Interaktive Kunst im öffentlichen Raum? Neue Attraktion im Lohsepark in Nippes

Haltbarkeit auf Dauer

In Parks gibt es immer mehr Trimm-dich-Geräte. Nachfrage und Gliedmaßen bleiben ungebrochen

Joggen, Radfahren, Schwimmen sind die beliebtesten Sportarten der Kölner. Nicht zum Zugucken, sondern in echt: mit Schwitzen, Muskelkater, Bänderriss. Eine Stadt auf dem Weg zur Triathlon-Nation? Nicht ganz, denn das ist leider nur eine Umfrage unter mutmaßlich ohnehin Sportinteressierten. Böse Ahnung: Der Rest begnügt sich damit, die Strecke vom Sofa bis zum Kühlschrank zu Fuß zurückzulegen.

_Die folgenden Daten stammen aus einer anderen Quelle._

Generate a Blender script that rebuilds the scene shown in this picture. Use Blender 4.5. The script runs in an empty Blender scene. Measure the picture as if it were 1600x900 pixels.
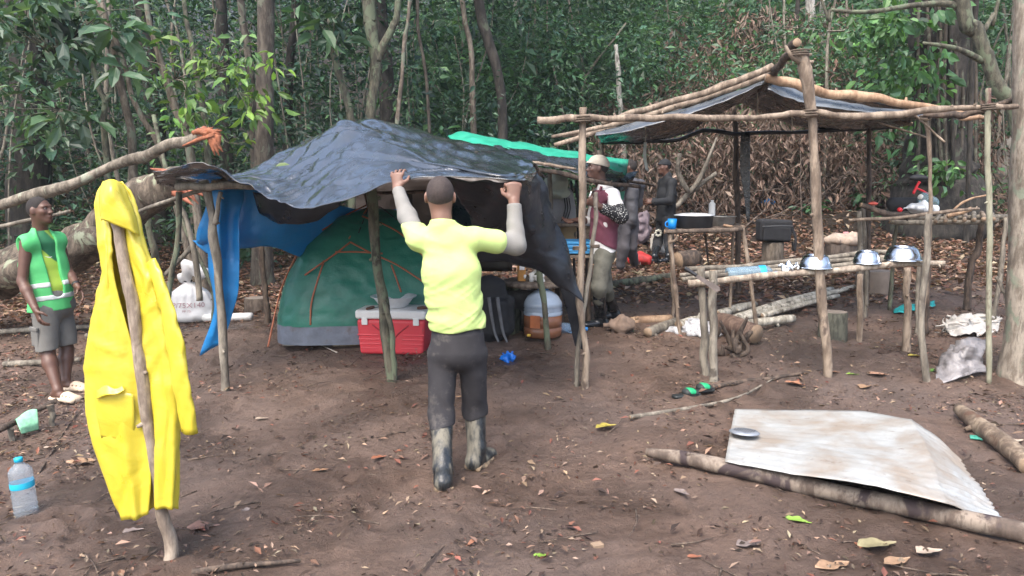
import bpy, math, random
import numpy as np
from math import radians, sin, cos, pi
random.seed(7); RNG = np.random.default_rng(11)

# ------------------------------------------------------------------ camera, sky, sun, exposure
scene = bpy.context.scene
CAMH = 1.65; FPX = 1155.0; PITCH = math.atan(150/1155.0)
cam_data = bpy.data.cameras.new('camera'); cam = bpy.data.objects.new('camera', cam_data)
scene.collection.objects.link(cam); scene.camera = cam
cam.location = (0, 0, CAMH); cam.rotation_euler = (pi/2 - PITCH, 0, 0)
cam_data.sensor_width = 36.0; cam_data.lens = 36.0*FPX/1600; cam_data.clip_start = 0.05; cam_data.clip_end = 600
world = bpy.data.worlds.new('World'); scene.world = world; world.use_nodes = True
SUN_EL, SUN_AZ = 58.0, 205.0            # azimuth clockwise from +Y: behind the camera, a little to the left
wn = world.node_tree.nodes; wl = world.node_tree.links
for n_ in list(wn): wn.remove(n_)
sky = wn.new('ShaderNodeTexSky'); sky.sky_type = 'NISHITA'; sky.sun_disc = False
sky.sun_elevation = radians(SUN_EL); sky.sun_rotation = radians(SUN_AZ); sky.air_density = 1.0; sky.dust_density = 4.0
bgd = wn.new('ShaderNodeBackground'); bgd.inputs[1].default_value = 0.15
out = wn.new('ShaderNodeOutputWorld'); wl.new(sky.outputs[0], bgd.inputs[0]); wl.new(bgd.outputs[0], out.inputs[0])
sun_d = bpy.data.lights.new('sun', 'SUN'); sun_d.energy = 1.4; sun_d.angle = radians(50); sun_d.color = (1, .97, .92)
sun = bpy.data.objects.new('sun', sun_d); scene.collection.objects.link(sun)
sun.rotation_euler = (radians(90-SUN_EL), 0, radians(180-SUN_AZ) + 0)
scene.view_settings.view_transform = 'Standard'; scene.view_settings.look = 'None'
scene.view_settings.exposure = 1.62; scene.view_settings.gamma = 1.0; scene.view_settings.use_curve_mapping = False
scene.cycles.max_bounces = 6; scene.cycles.transparent_max_bounces = 8

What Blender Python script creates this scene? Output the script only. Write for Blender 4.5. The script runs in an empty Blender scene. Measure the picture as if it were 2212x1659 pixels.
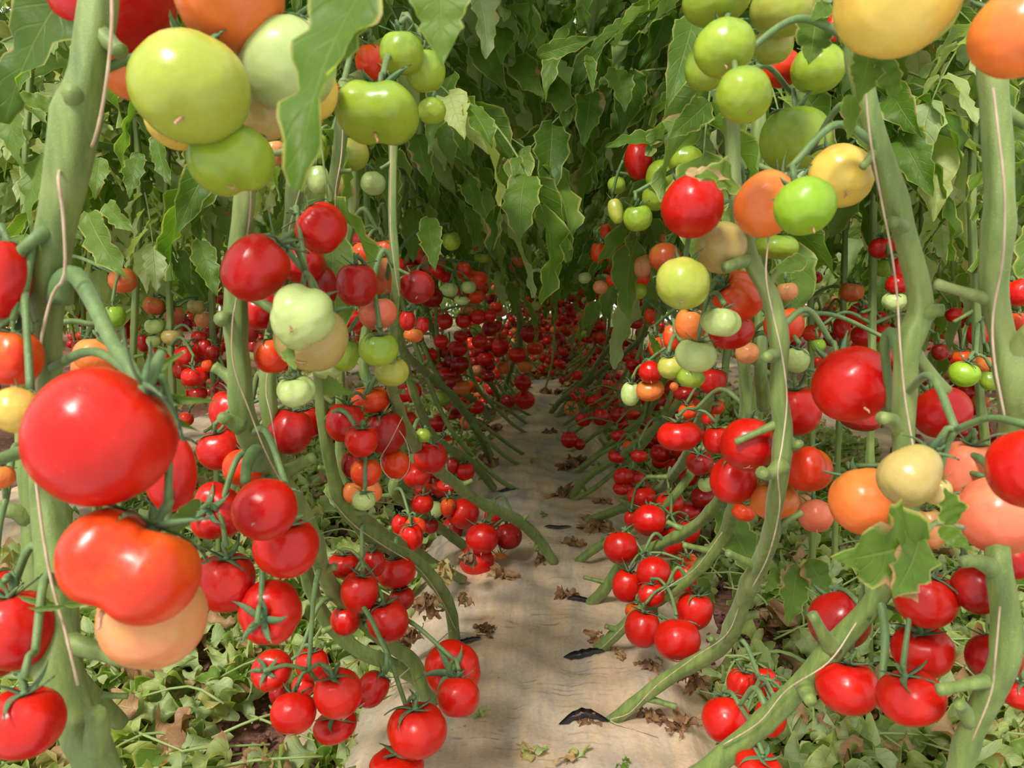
import bpy, math, random
import numpy as np
from mathutils import Vector, Matrix, Euler
random.seed(7); rng = np.random.default_rng(7)
S = bpy.context.scene
COL = S.collection
# ---------------------------------------------------------------- camera, world, light, exposure
F = 1670.0; CU, CV = 1106.0, 829.5
PITCH = math.atan((829.5-620)/F); YAW = math.atan(74/F)
cam_d = bpy.data.cameras.new('camera'); cam = bpy.data.objects.new('camera', cam_d); COL.objects.link(cam)
cam.location = (0, 0, .6); cam.rotation_euler = (math.pi/2-PITCH, 0, YAW)
cam_d.sensor_width = 36; cam_d.lens = F/2212*36; cam_d.clip_start = .02
cam_d.dof.use_dof = True; cam_d.dof.focus_distance = 1.25; cam_d.dof.aperture_fstop = 12
S.camera = cam
S.view_settings.view_transform = 'Standard'; S.view_settings.look = 'None'
S.view_settings.exposure = -0.07; S.view_settings.gamma = 1; S.view_settings.use_curve_mapping = False
w = bpy.data.worlds.new('greenhouse_daylight'); S.world = w; w.use_nodes = True
bg = w.node_tree.nodes['Background']; bg.inputs[0].default_value = (1, .985, .94, 1); bg.inputs[1].default_value = 1.5
sd = bpy.data.lights.new('sun', 'SUN'); sun = bpy.data.objects.new('sun', sd); COL.objects.link(sun)
sd.energy = 5.5; sd.angle = math.radians(14); sd.color = (1, .96, .88)
sun.rotation_euler = (math.radians(38), math.radians(-22), 0)
S.cycles.max_bounces = 12; S.cycles.transmission_bounces = 10; S.cycles.diffuse_bounces = 10

_R = Euler(cam.rotation_euler).to_matrix()
RT, UP, FW = _R @ Vector((1,0,0)), _R @ Vector((0,1,0)), _R @ Vector((0,0,-1))
CAM = Vector((0,0,.6))
def at(u, v, d): return CAM + d*(RT*((u-CU)/F) + UP*(-(v-CV)/F) + FW)
def gd(v): return .6/((v-CV)/F*math.cos(PITCH)+math.sin(PITCH))     # depth where that row meets the bed
def lin(c): return tuple(((x/255)/12.92 if x <= 10 else ((x/255+.055)/1.055)**2.4) for x in c)
# ---------------------------------------------------------------- materials
def newmat(name):
    m = bpy.data.materials.new(name); m.use_nodes = True; nt = m.node_tree
    return m, nt, nt.nodes['Principled BSDF'], nt.nodes['Material Output']
class N:
    def __init__(s, nt): s.nt = nt
    def __call__(s, typ, ins=(), **kw):
        n = s.nt.nodes.new(typ)
        for k, v in kw.items(): setattr(n, k, v)
        for k, v in dict(ins).items():
            if isinstance(v, bpy.types.NodeSocket): s.nt.links.new(v, n.inputs[k])
            else: n.inputs[k].default_value = v
        return n
    def math(s, op, a, b=0.0, c=0.0, clamp=False): return s('ShaderNodeMath', {0:a,1:b,2:c}, operation=op, use_clamp=clamp).outputs[0]
    def mr(s, v, a, b, c=0.0, d=1.0): return s('ShaderNodeMapRange', {0:v,1:a,2:b,3:c,4:d}).outputs[0]
    def mix(s, f, a, b, mode='MIX'):
        n = s('ShaderNodeMix', {0:f, 6:a, 7:b}, data_type='RGBA', blend_type=mode); return n.outputs[2]
    def noise(s, vec, scale, detail=3.0, rough=.55): return s('ShaderNodeTexNoise', {'Vector':vec,'Scale':scale,'Detail':detail,'Roughness':rough}).outputs[0]
    def link(s, a, b): s.nt.links.new(a, b)
    def ramp(s, f, stops):
        n = s('ShaderNodeValToRGB', {0:f}); cr = n.color_ramp
        cr.elements[0].position, cr.elements[0].color = stops[0][0], (*stops[0][1],1)
        cr.elements[1].position, cr.elements[1].color = stops[-1][0], (*stops[-1][1],1)
        for p, c in stops[1:-1]:
            e = cr.elements.new(p); e.color = (*c,1)
        return n.outputs[0]
    def bump(s, h, st, dist): return s('ShaderNodeBump', {'Height':h,'Strength':st,'Distance':dist}).outputs[0]
def tomato_material(name, attr):
    m, nt, P, O = newmat(name); n = N(nt)
    co = n('ShaderNodeTexCoord').outputs['Object']
    if attr:
        c1 = n('ShaderNodeAttribute', attribute_name='tint').outputs['Color']; c2 = c1
    else:
        c1 = n('ShaderNodeObjectInfo').outputs['Color']
        c2 = n('ShaderNodeAttribute', attribute_name='second_colour', attribute_type='OBJECT').outputs['Color']
    rnd = n('ShaderNodeObjectInfo').outputs['Random']
    off = n('ShaderNodeCombineXYZ', {0:n.math('MULTIPLY',rnd,37.0)}).outputs[0]
    cc = n('ShaderNodeVectorMath', {0:co,1:off}, operation='ADD').outputs[0]
    z = n('ShaderNodeSeparateXYZ', {0:co}).outputs[2]
    pat = n.math('ADD', n.noise(cc, 1.1, 3), n.math('MULTIPLY', z, .22))
    base = n.mix(n.mr(pat, .42, .72), c1, c2)
    base = n.mix(n.mr(n.noise(cc, 9, 4), .3, .75, 0, .16), base, n.mix(1.0, base, (.6,.5,.5,1), 'MULTIPLY'))
    vo = n('ShaderNodeTexVoronoi', {'Vector':cc,'Scale':13.0,'Randomness':1.0})
    sp = n.math('MULTIPLY', n.mr(vo.outputs['Distance'], .04, .09, .45, 0), n.mr(n.noise(cc, 2.3), .5, .6))
    base = n.mix(sp, base, (.85,.72,.6,1))
    n.link(base, P.inputs['Base Color'])
    P.inputs['Roughness'].default_value = .27
    n.link(n.mr(n.noise(cc, 14, 4), .3, .8, .22, .42), P.inputs['Roughness'])
    P.inputs['Specular IOR Level'].default_value = .38
    P.inputs['Subsurface Weight'].default_value = .12
    P.inputs['Subsurface Radius'].default_value = (1,.35,.15); P.inputs['Subsurface Scale'].default_value = .006
    n.link(n.bump(n.noise(cc, 1.8, 1), .10, .02), P.inputs['Normal'])
    return m
M = {}
M['tomato'] = tomato_material('tomato_skin', False); M['tomato_far'] = tomato_material('tomato_skin_far', True)
def stem_material(name, a, b, c, sc=40, rough=.55):
    m, nt, P, O = newmat(name); n = N(nt)
    co = n('ShaderNodeTexCoord').outputs['Object']
    st = n('ShaderNodeVectorMath', {0:co,1:(1,1,.12)}, operation='MULTIPLY').outputs[0]
    x = n.mix(n.mr(n.noise(st, sc*3, 4), .35, .7), (*lin(a),1), (*lin(b),1))
    x = n.mix(n.mr(n.noise(co, sc*.35, 3), .52, .75, 0, .7), x, (*lin(c),1))
    fz = n.noise(co, 900, 2)
    x = n.mix(n.mr(fz, .6, .75, 0, .25), x, (.45,.55,.3,1))
    n.link(x, P.inputs['Base Color']); P.inputs['Roughness'].default_value = rough
    P.inputs['Sheen Weight'].default_value = .1; P.inputs['Sheen Roughness'].default_value = .5
    n.link(n.bump(n.math('ADD', n.noise(st, 150, 3), n.math('MULTIPLY', fz, .4)), .35, .002), P.inputs['Normal'])
    return m
M['stem'] = stem_material('vine_stem', (106,124,56), (76,98,38), (130,138,74))
M['truss'] = stem_material('fruit_stalk', (88,116,60), (66,94,44), (112,124,66))
M['calyx'] = stem_material('calyx_green', (78,116,66), (60,96,54), (120,140,80))
M['dry_stalk'] = stem_material('dried_stub', (188,140,105), (150,100,75), (210,180,150))
M['twine'] = stem_material('twine_fibre', (178,158,132), (142,118,94), (200,184,160), 80, .9)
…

Wie also hält man die Kölner fit, denen mobiles Telefonieren schon genug Mobilität bedeutet? Der Sport hat ein Nachwuchsproblem, und zwar nicht nur die Vereine mit ihren Medizinbällen und schlecht gelüfteten Umkleideräumen. Die Hälfte der Grundschüler kann nicht schwimmen — und die Meeresspiegel steigen! In den Kitas gibt’s zu oft Chicken Wings mit Mayo, und wenn sie mal rückwärts gehen sollen, kippen die Kinder einfach um.

Natürlich könnte die Stadt all die dichtgemachten Schwimmbäder wieder öffnen. Oder den Autoverkehr eindämmen, damit sich mehr Menschen und auch die Oberbürgermeisterin wieder aufs Rad trauen. Geht aber irgendwie nicht. Lieber wartet man auf die nächste E-Mail der Kölner Grünstiftung. Die Grünstiftung hat nämlich nicht nur ein Herz fürs Kölner Grün-, sondern auch fürs Kreislaufsystem der Kölner. Deshalb schenkt sie der Stadt alle paar Jahre Trimm-dich-Geräte. Die Stadt muss dann nur Installation und Wartung bezahlen, während die Stiftung bereits neues Geld eintreibt. So kommt es, dass seit kurzem ein neuer Trimm-dich-Parcours am Lohsepark zwischen Neusser und Merheimer Straße steht. Am Grüngürtel zwischen Venloer und Vogelsanger Straße gibt’s so etwas schon seit drei Jahren. Man steht dort Schlange, um zu schwitzen. Am Decksteiner Weiher, am Beethovenpark und in der Merheimer Heide, im ganzen Stadtgebiet werden immer mehr Parcours installiert. Es gibt sogar ein »Gesamtkonzept Bewegungsparcours im Kölner Grün«! Selbst in Longerich, Sürth und Porz, man kann sagen: im Speckgürtel — sind Fitnessgeräte geplant.

Sportmuffel zetern, Landschaft und Grünanlagen würden verschandelt, Sichtachsen verstellt, der Boden — derzeit Höchstmaß an Ignoranz — versiegelt. Man kann es aber auch anders sehen: Die Fitnessgeräte sind Kunst. Wer wüsste schon auf Anhieb zwischen Kunst im öffentlichen Raum und einem skulpturalen Gebilde wie dem »Wellenlaufen-Modul für Kraft/Mobilisierung« zu unterscheiden? Zum Glück helfen Hinweistafeln weiter.

Oft sind die Geräte in der Nähe von Kinderspielplätzen aufgebaut. Das ist besonders schlau gedacht. Während die Kleinen rutschen und schaukeln, bis ihnen der Bio-Quetschie hochkommt, können sich Mama und Papa auf den Trimm-dich-Geräten zum Affen machen. Der Ansturm auf die Geräte beweist es: Man ist mit dieser Leibesertüchtigung für fitnessferne Schichten keineswegs auf dem Holzweg. »Früher waren die Geräte der Trimm-Pfade in Köln aus Holz, das mit der Zeit vermoderte«, so die Grünstiftung. »Heute sind die Geräte aus einem Hightech-Material hergestellt, das Haltbarkeit auf Dauer verspricht.« Hightech-Material — das klingt cool, und »Haltbarkeit auf Dauer«, das wünscht man Material und Mensch!